Design-to-Print Philosophy Development Focused on Economical Efficiency

Tuesday, May 25, 2021: 12:00 PM
Dr. Jean-Baptiste Devillers , STELIA Aerospace, Saint-Nazaire, France
Mr. Bastien Atger , STELIA Aerospace, Rochefort, France
Mr. Fabian David , STELIA Aerospace, Saint-Nazaire, France
STELIA Aerospace designs and produces aerostructures, pilot seats and business/first class passenger seats. These activities can benefit from additive manufacturing with appropriate design: nowadays, AM often rhymes with strong optimization to find top mass performance ratio through organic designs. Economically speaking, this can lead to a non-sense as it overlooks manufacturing aspects.

In this work, implementation of production goals is achieve to define the most economically efficient design of a Pilot seat armrest: From an initial assembly of multiple parts with different manufacturing processes and materials, powder bed fusion offers the opportunity of a single part design. A focus is set on part functionalization, topological optimization considering printing steps, and finally, parts orientation, printing parameters and nesting optimization of the batch to improve productivity.

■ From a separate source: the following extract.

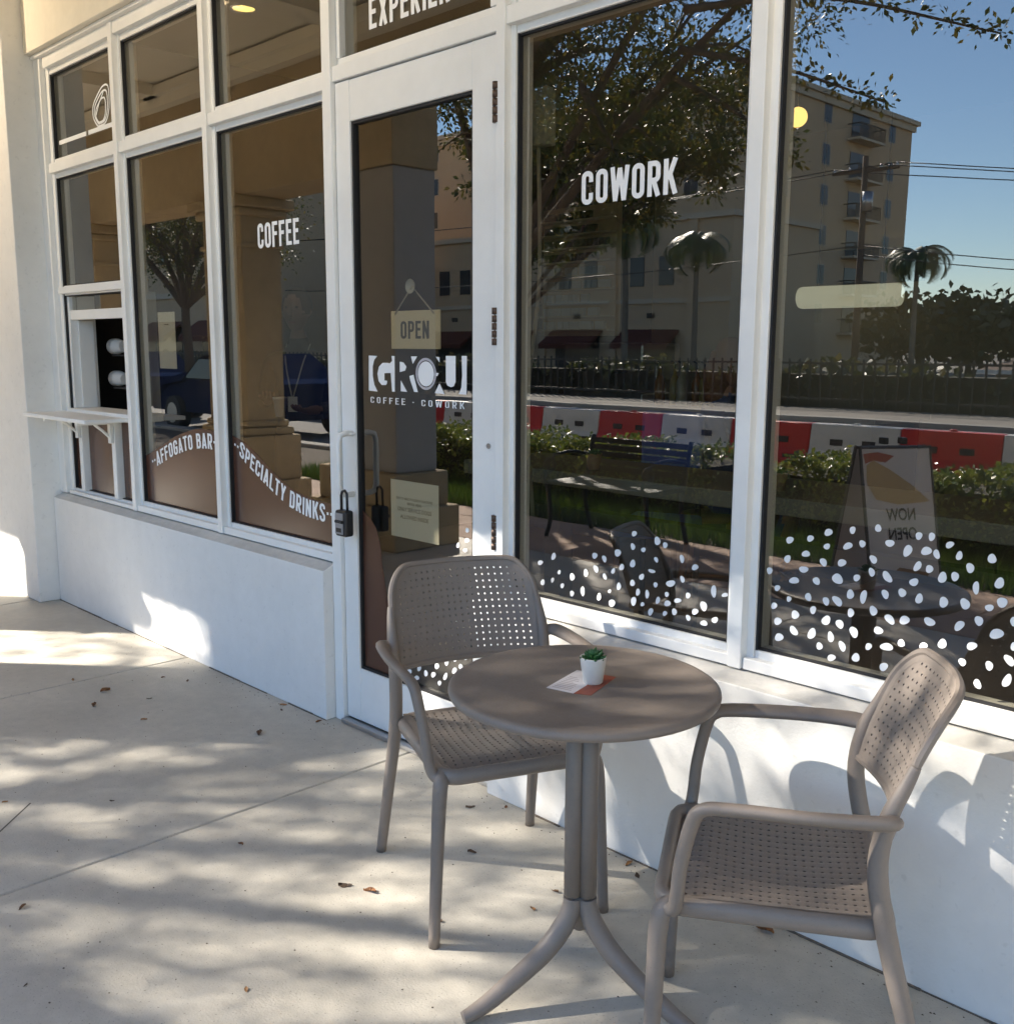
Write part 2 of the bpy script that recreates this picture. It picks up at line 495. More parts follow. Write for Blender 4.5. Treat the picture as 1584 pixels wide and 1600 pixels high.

Then, this engineering philosophy has been validated with printing tests of full batches of parts. Finally, abuse loads tests on the armrests has permitted to check material and performances.

As a conclusion, the result of all these steps is the development of a specific Design-to-Print philosophy in accordance with AM industrial performance. Weight savings is confirmed by these new design and process, and reaching the target costs could lead to potential production.